(IANS) Paleontologists have discovered a remarkable new species of meat-eating dinosaur in Utah that inhabited the flood plains of western North America during the Late Jurassic Period, between 157-152 million years ago.

The species belongs to the allosauroids, a group of small to large-bodied, two-legged carnivorous dinosaurs that lived during the Jurassic and Cretaceous periods, and has been unveiled at the Natural History Museum of Utah.

Previously, paleontologists thought there were only one species of Allosaurus in Jurassic North America.

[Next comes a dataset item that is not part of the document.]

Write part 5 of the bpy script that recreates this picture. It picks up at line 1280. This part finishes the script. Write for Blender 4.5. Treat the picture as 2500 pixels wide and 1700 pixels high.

“This study shows there were two species — the newly described Allosaurus jimmadseni evolved at least five million years earlier than its younger cousin, Allosaurus fragilis,” said co-lead author Mark Loewen, a research associate at the Natural History Museum of Utah.

Allosaurus jimmadseni is distinguished by a number of unique features, including low crests running from above the eyes to the snout and a relatively narrow back of the skull with a flat surface to the bottom of the upper skull under the eyes.

At 155 million years old, Allosaurus jimmadseni is the geologically-oldest species of Allosaurus, predating the more well-known State Fossil of Utah Allosaurus fragilis.

Allosaurus jimmadseni was the most common and the top predator in its ecosystem. It had relatively long legs and tail, and long arms with three sharp claws.

“The skull of Allosaurus jimmadseni is more lightly built than its later relative Allosaurus fragilis, suggesting a different feeding behavior between the two,” he added in a paper published in the open-access scientific journal PeerJ.

George Engelmann of the University of Nebraska, Omaha initially discovered the initial skeleton of the new species within Dinosaur National Monument in 1990.

In 1996, several years after the headless skeleton was collected, the radioactive skull belonging to the skeleton was made using a radiation detector by Ramal Jones of the University of Utah.

Allosaurus jimmadseni lived on the semi-arid Morrison Formation floodplains of the interior of western North America.

“Discovery of this new taxon of dinosaur will provide important information about the life and times of Jurassic dinosaurs and represents another unique component of America’s Heritage,” said Brent Breithaupt, a regional paleontologist at the United States Bureau of Land Management (BLM).